↓↓↓

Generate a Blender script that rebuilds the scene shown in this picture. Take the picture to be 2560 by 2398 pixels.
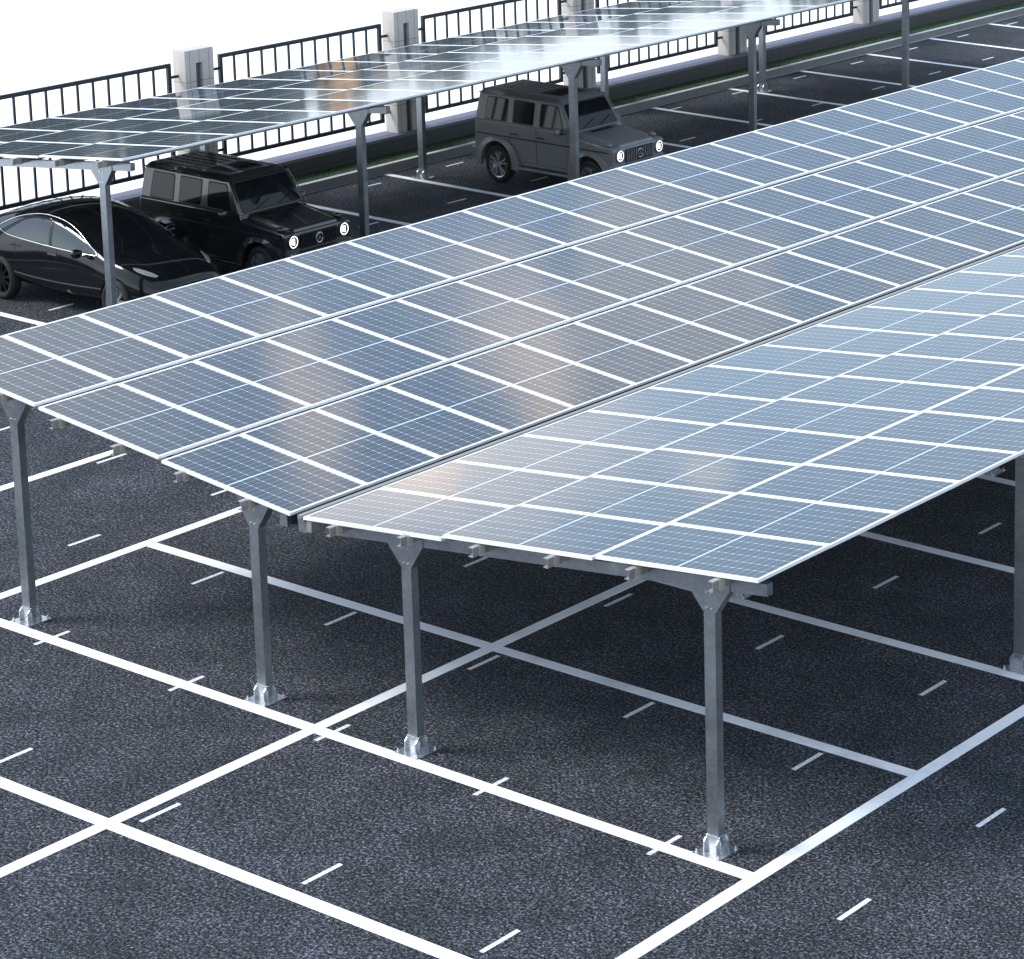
import bpy, bmesh, math, random
from mathutils import Vector, Matrix
from mathutils.bvhtree import BVHTree
R = math.radians
random.seed(7)
scene = bpy.context.scene
for o in list(bpy.data.objects): bpy.data.objects.remove(o)
C = scene.collection

# ------------------------------------------------------------------ camera
CAM = Vector((25.1799, -22.5985, 14.7782)); AZ, EL, ROLL = -0.5857, -0.2106, 0.0069
F = Vector((math.sin(AZ)*math.cos(EL), math.cos(AZ)*math.cos(EL), math.sin(EL)))
rt = F.cross(Vector((0, 0, 1))).normalized(); up = rt.cross(F)
r2 = math.cos(ROLL)*rt + math.sin(ROLL)*up; u2 = -math.sin(ROLL)*rt + math.cos(ROLL)*up
cd = bpy.data.cameras.new('camera'); cam = bpy.data.objects.new('camera', cd); C.objects.link(cam)
m = Matrix((r2, u2, -F)).transposed().to_4x4(); m.translation = CAM; cam.matrix_world = m
cd.sensor_fit = 'HORIZONTAL'; cd.sensor_width = 36.0; cd.lens = 6934.92/2560*36
cd.shift_x = (1280-2473.549)/2560; cd.shift_y = (332.449-1199)/2560
cd.clip_start = 0.5; cd.clip_end = 5000
scene.camera = cam

# ------------------------------------------------------------------ sky, sun, exposure
SUN_EL = R(46); SUN_DIR = Vector((-0.80, -0.60, 0)).normalized()   # horizontal direction towards the sun
w = bpy.data.worlds.new('World'); scene.world = w; w.use_nodes = True
nt = w.node_tree; nt.nodes.clear()
def N(t, typ, **kw):
    n = t.nodes.new(typ)
    for k, v in kw.items():
        if k.startswith('i_'): n.inputs[k[2:].replace('_', ' ')].default_value = v
        else: setattr(n, k, v)
    return n
out = N(nt, 'ShaderNodeOutputWorld'); bg = N(nt, 'ShaderNodeBackground'); bg.inputs['Strength'].default_value = 0.15
sky = N(nt, 'ShaderNodeTexSky', sky_type='NISHITA', sun_disc=False)
sky.sun_elevation = SUN_EL; sky.sun_rotation = math.atan2(SUN_DIR.x, SUN_DIR.y)
sky.air_density = 1.0; sky.dust_density = 1.2; sky.ozone_density = 1.0
tc = N(nt, 'ShaderNodeTexCoord')
def wmath(op, a, b=None):
    n = nt.nodes.new('ShaderNodeMath'); n.operation = op
    for i, v in enumerate((a, b)):
        if v is None: continue
        if isinstance(v, (int, float)): n.inputs[i].default_value = v
        else: nt.links.new(v, n.inputs[i])
    return n.outputs[0]
def wmix(f, a, b):
    n = nt.nodes.new('ShaderNodeMix'); n.data_type = 'RGBA'
    for k, v in (('Factor', f), ('A', a), ('B', b)):
        q = [q for q in n.inputs if q.name == k and (q.type == ('VALUE' if k == 'Factor' else 'RGBA'))][0]
        if isinstance(v, (int, float)): q.default_value = v
        elif isinstance(v, tuple): q.default_value = (*v, 1)
        else: nt.links.new(v, q)
    return [q for q in n.outputs if q.type == 'RGBA'][0]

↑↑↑

> [EXERCISE GOAL]
Only the lines from the start of the material through the line containing "scene.camera = cam" should be transcribed. Pictures stay out.

> [SOLUTION FOR THIS PROBLEM]
Generate a Blender script that rebuilds the scene shown in this picture. Take the picture to be 2560 by 2398 pixels.
import bpy, bmesh, math, random
from mathutils import Vector, Matrix
from mathutils.bvhtree import BVHTree
R = math.radians
random.seed(7)
scene = bpy.context.scene
for o in list(bpy.data.objects): bpy.data.objects.remove(o)
C = scene.collection

# ------------------------------------------------------------------ camera
CAM = Vector((25.1799, -22.5985, 14.7782)); AZ, EL, ROLL = -0.5857, -0.2106, 0.0069
F = Vector((math.sin(AZ)*math.cos(EL), math.cos(AZ)*math.cos(EL), math.sin(EL)))
rt = F.cross(Vector((0, 0, 1))).normalized(); up = rt.cross(F)
r2 = math.cos(ROLL)*rt + math.sin(ROLL)*up; u2 = -math.sin(ROLL)*rt + math.cos(ROLL)*up
cd = bpy.data.cameras.new('camera'); cam = bpy.data.objects.new('camera', cd); C.objects.link(cam)
m = Matrix((r2, u2, -F)).transposed().to_4x4(); m.translation = CAM; cam.matrix_world = m
cd.sensor_fit = 'HORIZONTAL'; cd.sensor_width = 36.0; cd.lens = 6934.92/2560*36
cd.shift_x = (1280-2473.549)/2560; cd.shift_y = (332.449-1199)/2560
cd.clip_start = 0.5; cd.clip_end = 5000
scene.camera = cam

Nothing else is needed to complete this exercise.